Ирония заключалась в том, что за Черчиллем, знаменитым своими устными выступлениями и письменными публикациями, закрепилась репутация человека больше слова, чем дела. И одна из целей, которую он преследовал, работая над своим произведением, состояла именно в опровержении этого стойкого убеждения и доказательстве того, что его управление опиралось не только на вдохновленные и памятные речи, но и на конкретные, порой весьма жесткие, порой спорные, порой авторитарные, но всегда решительные административные действия. Только для того, чтобы доказать, что он человек дела, Черчилль вновь обратился к слову. И несмотря на двусмысленность этой ситуации, ему удалось добиться желаемого. Правда, не без проблем и не без принесения в жертву своего литературного детища. Пытаясь добиться поставленной цели, автор сконцентрировал внимание на себе, чем вызвал заслуженную критику в свой адрес насчет предвзятости, односторонности и субъективности.

Используемый Черчиллем метод усиления поступков последующими за ними словами с объяснением мотивов своего поведения и возвеличиванием своих достижений не нов и часто практикуется государственными мужами. Но Черчилль пошел дальше большинства. Он призвал на помощь команду экспертов, процитировал неизвестные и закрытые для широкой публики документы и все это сделал с таким размахом, который остался нереализуем для других участников войны.

В итоге количество перешло в качество. И сегодня монументальный труд британского политика-автора изучают не только историки, проверяющие и уточняющие приводимые данные, обсуждающие предложенные трактовки и, порой не без успеха, спорящие с автором. Его труд стал также предметом исследований для филологов. У Черчилля всегда было особое отношение к слову. Он выступал против канцеляризмов и бюрократизмов, витиеватых оборотов и напыщенных конструкций, считая, что они виновны в «разрушении любых форм человеческого общения, а также способствуют уничтожению самого мыслительного процесса»418. В августе 1940 года он просил своих коллег избегать «путанных и расплывчатых выражений», являющихся не более чем пустым многословием. Он призывал «использовать короткие выразительные фразы, даже если они и относятся к разговорной речи»419.

Любовь Черчилля к слову прослеживается и в его произведении. Например, во втором томе он упоминает свои споры с Военным министерством, которое назвало новое боевое формирование «местной обороной из добровольцев». Черчилль настоял на более наглядном и броском – «ополченцы». В третьем томе он описывает, как ему подготовили на утверждение проект создания «центров общественных питания». Премьер нашел, что этот термин является «отвратительным». Он предложил «британские рестораны», поскольку само слово «ресторан» ассоциируется у всех с «хорошей едой». В пятом томе автор приводит свою записку министру авиации, в которой объясняет разницу между «вторжением» и «вхождением». В то время как «вторжение» осуществляется в «страны, с которыми мы находимся в состоянии войны», «вхождение» применимо к союзным территориям, которые «мы желаем „освободить“»420.
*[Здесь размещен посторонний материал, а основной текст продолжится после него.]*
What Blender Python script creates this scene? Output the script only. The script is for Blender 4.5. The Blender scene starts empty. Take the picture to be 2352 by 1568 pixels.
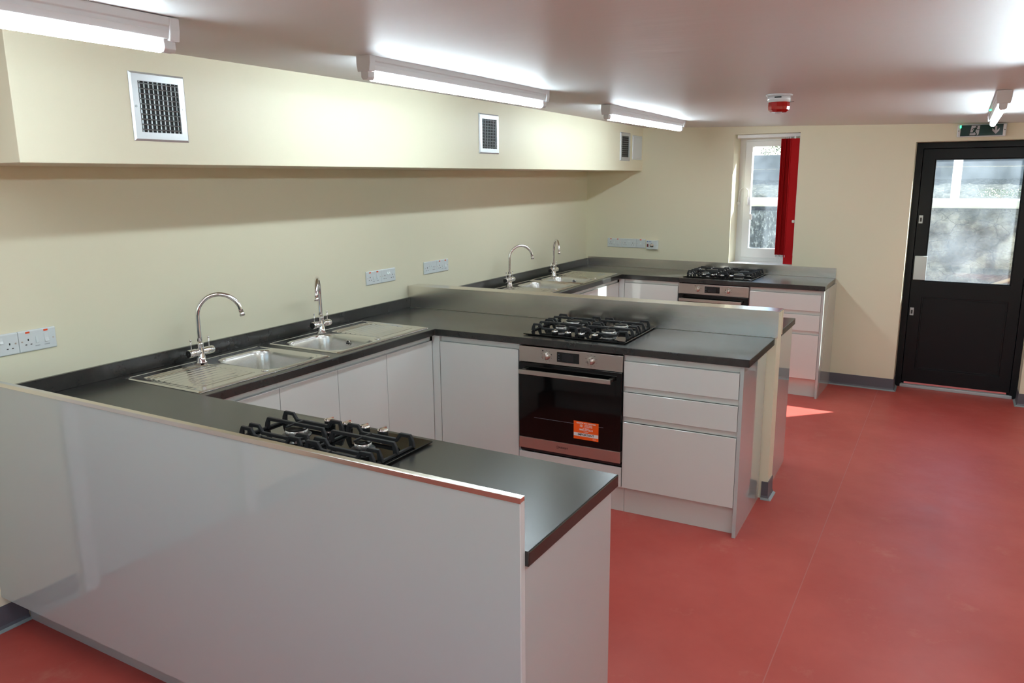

«Вторая мировая» богата также красивыми стилистическими оборотами: «намерения достигнуть решающих результатов в весьма ограниченный отрезок времени», или «последствия, выходящие за рамки тактического значения», или «в политическую область можно вступить только через ворота успеха». Последнее выражение напоминает уже афоризм. Подобного рода максимы также характерны для рассматриваемого сочинения: «Завеса будущего приподнимается постепенно, и смертные должны жить сегодняшним днем»; как впрочем, и рассуждения более общего порядка: «В мрачных войнах современной демократии нет места рыцарству». Ставя диагноз эпохе, Черчилль утверждает, что «тупая бойня в гигантских масштабах и массовые эффекты подавляют все возвышенные чувства»421.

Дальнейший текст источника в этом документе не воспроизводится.